People who live in cyclone-prone areas are often well adapted to the phenomenon and take most cyclones in their stride. For example, Hong Kong has a well-established system of tropical storm warnings, and in the event of the higher-level warnings being raised, more or less everyone gets the day off work. Although it is dangerous to go outdoors (falling scaffolding and signs are a particular hazard), cyclone days become an informal holiday, to be spent at home, or meeting friends in bars and restaurants. Many bars offer free or heavily discounted drinks during typhoons.

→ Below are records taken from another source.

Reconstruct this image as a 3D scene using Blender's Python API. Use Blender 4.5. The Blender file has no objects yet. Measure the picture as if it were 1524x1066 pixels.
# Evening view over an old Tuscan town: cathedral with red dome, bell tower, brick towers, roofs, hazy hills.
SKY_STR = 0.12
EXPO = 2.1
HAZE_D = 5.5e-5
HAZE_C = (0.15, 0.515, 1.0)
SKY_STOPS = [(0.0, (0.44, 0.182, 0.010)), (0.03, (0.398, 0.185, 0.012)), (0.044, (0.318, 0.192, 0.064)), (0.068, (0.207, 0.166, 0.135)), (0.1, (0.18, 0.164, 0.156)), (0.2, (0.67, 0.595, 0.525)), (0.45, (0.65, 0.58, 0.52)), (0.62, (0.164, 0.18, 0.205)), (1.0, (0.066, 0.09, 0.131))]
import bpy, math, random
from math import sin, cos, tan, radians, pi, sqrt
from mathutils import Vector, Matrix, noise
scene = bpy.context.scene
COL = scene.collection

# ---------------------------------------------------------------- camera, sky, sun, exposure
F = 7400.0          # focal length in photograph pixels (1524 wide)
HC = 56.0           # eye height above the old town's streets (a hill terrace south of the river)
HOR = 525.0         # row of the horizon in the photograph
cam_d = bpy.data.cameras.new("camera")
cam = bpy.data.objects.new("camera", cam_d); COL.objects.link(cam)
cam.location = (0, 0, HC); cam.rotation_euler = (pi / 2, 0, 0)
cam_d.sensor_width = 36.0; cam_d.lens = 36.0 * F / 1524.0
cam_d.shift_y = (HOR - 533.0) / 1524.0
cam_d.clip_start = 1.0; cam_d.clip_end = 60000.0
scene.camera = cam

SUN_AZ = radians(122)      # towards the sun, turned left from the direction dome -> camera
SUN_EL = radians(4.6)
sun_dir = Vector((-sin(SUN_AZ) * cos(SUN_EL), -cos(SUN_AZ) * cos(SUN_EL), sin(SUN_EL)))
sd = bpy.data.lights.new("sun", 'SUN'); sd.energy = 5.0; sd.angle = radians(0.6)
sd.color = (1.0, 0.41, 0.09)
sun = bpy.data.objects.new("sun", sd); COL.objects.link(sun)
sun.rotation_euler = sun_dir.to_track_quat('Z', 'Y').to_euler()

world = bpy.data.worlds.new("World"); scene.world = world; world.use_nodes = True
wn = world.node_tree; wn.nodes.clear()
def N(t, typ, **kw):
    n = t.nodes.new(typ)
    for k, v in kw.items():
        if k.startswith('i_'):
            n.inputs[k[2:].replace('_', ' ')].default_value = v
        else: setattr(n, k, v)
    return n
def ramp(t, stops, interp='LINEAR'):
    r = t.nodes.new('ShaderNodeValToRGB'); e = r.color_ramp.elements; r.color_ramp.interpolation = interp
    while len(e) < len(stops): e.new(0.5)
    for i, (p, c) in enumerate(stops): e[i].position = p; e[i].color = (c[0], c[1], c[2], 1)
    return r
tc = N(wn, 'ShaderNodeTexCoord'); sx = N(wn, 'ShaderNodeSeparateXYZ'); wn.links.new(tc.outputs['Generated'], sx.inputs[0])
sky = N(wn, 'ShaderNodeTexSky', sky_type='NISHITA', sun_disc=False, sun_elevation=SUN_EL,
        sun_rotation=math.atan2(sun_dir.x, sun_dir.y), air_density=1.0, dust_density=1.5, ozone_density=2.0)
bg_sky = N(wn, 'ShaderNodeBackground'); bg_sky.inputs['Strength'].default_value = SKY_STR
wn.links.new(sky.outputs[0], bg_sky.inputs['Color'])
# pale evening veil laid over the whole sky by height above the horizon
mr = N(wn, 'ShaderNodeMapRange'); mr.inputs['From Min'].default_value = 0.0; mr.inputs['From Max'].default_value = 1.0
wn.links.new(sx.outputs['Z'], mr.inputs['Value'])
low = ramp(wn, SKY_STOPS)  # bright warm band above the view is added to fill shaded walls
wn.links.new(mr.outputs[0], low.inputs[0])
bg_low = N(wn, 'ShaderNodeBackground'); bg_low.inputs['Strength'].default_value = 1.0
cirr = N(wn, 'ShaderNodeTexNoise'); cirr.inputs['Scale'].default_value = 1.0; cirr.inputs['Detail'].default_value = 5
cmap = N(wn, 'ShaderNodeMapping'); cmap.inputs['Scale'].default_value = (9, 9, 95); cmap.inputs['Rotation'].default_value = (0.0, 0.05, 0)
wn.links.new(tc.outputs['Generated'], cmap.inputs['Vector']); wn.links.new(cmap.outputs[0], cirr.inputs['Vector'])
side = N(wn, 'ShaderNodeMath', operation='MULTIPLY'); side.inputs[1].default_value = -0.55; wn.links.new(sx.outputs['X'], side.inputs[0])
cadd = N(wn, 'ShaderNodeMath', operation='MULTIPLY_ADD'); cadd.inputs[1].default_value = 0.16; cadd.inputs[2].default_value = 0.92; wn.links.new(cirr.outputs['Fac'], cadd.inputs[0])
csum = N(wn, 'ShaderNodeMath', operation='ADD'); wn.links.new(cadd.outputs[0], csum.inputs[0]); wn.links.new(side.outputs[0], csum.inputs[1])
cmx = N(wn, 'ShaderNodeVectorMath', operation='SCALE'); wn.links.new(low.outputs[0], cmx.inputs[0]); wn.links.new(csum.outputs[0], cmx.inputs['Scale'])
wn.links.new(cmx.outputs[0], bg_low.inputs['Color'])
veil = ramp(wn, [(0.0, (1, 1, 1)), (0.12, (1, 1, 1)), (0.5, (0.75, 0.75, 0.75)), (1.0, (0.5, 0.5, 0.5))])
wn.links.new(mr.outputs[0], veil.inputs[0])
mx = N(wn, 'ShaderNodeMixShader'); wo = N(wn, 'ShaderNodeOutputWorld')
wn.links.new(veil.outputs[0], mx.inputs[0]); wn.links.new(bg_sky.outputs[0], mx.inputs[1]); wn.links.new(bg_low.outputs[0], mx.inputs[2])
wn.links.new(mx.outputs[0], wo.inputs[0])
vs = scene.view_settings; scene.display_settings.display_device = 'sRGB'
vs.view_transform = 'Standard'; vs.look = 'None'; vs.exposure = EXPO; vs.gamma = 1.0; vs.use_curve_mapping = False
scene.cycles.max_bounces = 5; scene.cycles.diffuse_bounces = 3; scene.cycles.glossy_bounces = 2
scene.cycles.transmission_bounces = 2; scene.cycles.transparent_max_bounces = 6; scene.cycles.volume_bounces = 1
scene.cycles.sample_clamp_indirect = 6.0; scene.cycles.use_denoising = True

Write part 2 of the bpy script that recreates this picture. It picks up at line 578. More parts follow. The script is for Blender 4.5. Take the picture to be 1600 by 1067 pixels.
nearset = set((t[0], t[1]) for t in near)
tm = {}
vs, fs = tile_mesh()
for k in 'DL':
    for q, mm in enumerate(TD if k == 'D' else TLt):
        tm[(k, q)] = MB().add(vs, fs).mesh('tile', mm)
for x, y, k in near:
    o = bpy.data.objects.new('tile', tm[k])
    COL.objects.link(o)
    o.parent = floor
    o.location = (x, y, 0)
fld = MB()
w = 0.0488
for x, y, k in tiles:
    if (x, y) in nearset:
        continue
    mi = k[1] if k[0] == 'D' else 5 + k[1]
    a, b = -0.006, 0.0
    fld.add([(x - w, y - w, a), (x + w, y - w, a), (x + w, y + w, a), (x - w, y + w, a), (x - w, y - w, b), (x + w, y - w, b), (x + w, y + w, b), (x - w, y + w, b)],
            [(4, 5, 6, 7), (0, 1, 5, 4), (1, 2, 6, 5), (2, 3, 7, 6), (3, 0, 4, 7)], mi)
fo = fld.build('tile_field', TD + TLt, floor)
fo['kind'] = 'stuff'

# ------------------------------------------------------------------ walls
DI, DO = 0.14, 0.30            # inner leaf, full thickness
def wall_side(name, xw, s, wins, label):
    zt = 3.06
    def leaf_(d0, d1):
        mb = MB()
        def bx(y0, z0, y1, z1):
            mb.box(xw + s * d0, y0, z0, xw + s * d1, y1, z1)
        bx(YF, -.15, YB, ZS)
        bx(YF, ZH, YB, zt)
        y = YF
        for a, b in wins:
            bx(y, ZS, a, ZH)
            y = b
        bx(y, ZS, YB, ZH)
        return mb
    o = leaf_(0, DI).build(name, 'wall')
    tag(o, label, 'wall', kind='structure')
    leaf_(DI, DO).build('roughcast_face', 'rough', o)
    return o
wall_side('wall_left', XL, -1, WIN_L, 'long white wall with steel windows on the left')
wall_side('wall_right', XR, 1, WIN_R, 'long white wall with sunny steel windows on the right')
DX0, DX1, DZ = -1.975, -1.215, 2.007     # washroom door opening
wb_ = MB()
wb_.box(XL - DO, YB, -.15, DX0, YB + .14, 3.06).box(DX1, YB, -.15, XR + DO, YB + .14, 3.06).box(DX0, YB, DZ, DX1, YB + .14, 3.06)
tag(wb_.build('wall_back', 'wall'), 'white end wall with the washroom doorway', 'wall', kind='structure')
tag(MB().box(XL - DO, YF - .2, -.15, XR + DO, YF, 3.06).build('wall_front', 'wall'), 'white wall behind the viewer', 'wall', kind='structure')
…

At sea, these storms can cause massive devastation to shipping, with a combination of high winds and massive waves - bad enough in the modern era - like 1944 where Typhoon Cobra struck Task Force 38 of the US Pacific fleet, sinking three ships and inflicting damage and casualties to nearly thirty more. In the Age of Sail, such storms could be expected to do significantly more harm.

List of Tropical Cyclones

Sources

Bibliography
1. Stormpulse - hurricane tracking website

Game and Story Use

  • Maybe the name for the center of tropical cyclones - the so-called "eye" - is more than a metaphor. Maybe cyclones are strange, gigantic but short-lived creatures that stare out into the vastness of space?
    • Or perhaps the storm is the area of turbulence surrounding a dimensional vortex. The eye could be a gateway into another dimension!
    • One of the pre-baked campaign settings for GURPS involves "Banestorms" which ship things to and fro across dimensions.
    • Also, consider the "Spirit Storms" that featured in the Apocalypse to White Wolf's oWOD (especially the one that ravaged South East Asia when the Ravnos antediluvian awoke).
  • Speaking of "eyes" there is also the phenomenon of the "ox eye" … a small, dark vortex that can sometimes be seen in the sky as a tropical storm is forming. In reality this is simply cloud weirdness … in some settings the weirdness could be a lot weirder.
  • The party atmosphere that descends on Hong Kong's bar areas during a Level 8 storm warning has undertones of Carnival. Links might be fruitfully pursued to a celebration of the ancient gods of storms and the sea.
    • Possibly shades of The Masque of the Red Death as well if the storm at last breaks into the club.
  • The PCs may be trying to help evacuate an area threatened by a storm, or perhaps just trying to get out themselves.
    • A poorly organised response might lead to government abandoning areas without evacuating them properly, leading to anarchy and looting … which might then still be going on when the storm breaks.
  • PCs may be forced to hunt down a target amidst the chaos of a storm - or during the ruinous aftermath or the anarchy that proceeds it.
    • Alternatively, something may wait until the storm has everyone trapped indoors and then hunt them down.
  • Combine the two - PCs must enter a storm zone, moving across government stop lines and against the flow of refugees, secure something or someone and then protect it or them from a variety of threats during the storm before bringing their charge safely back to the quest giver.
  • Perhaps it's too late to evacuate and the PCs must batten down in whatever shelter they can find
    • The classic Humphrey Bogart film Key Largo has just such a setting
  • Storms may also stir up all manner of things from the ocean bed or, conversely, be raised by things stirring up from the ocean bed (like Rhyleh).
  • Likewise they can be used to isolate PCs on islands, move ships with PCs on them huge distances off course and trash practically anything.
  • Powerful magical rituals or the manifestation of supernatural beings may be have storms as a side effect - or even a deliberate consequence.
    • The storm may even be the aura of something especially powerful - which may mean that it won't end until the critter is destroyed or banished.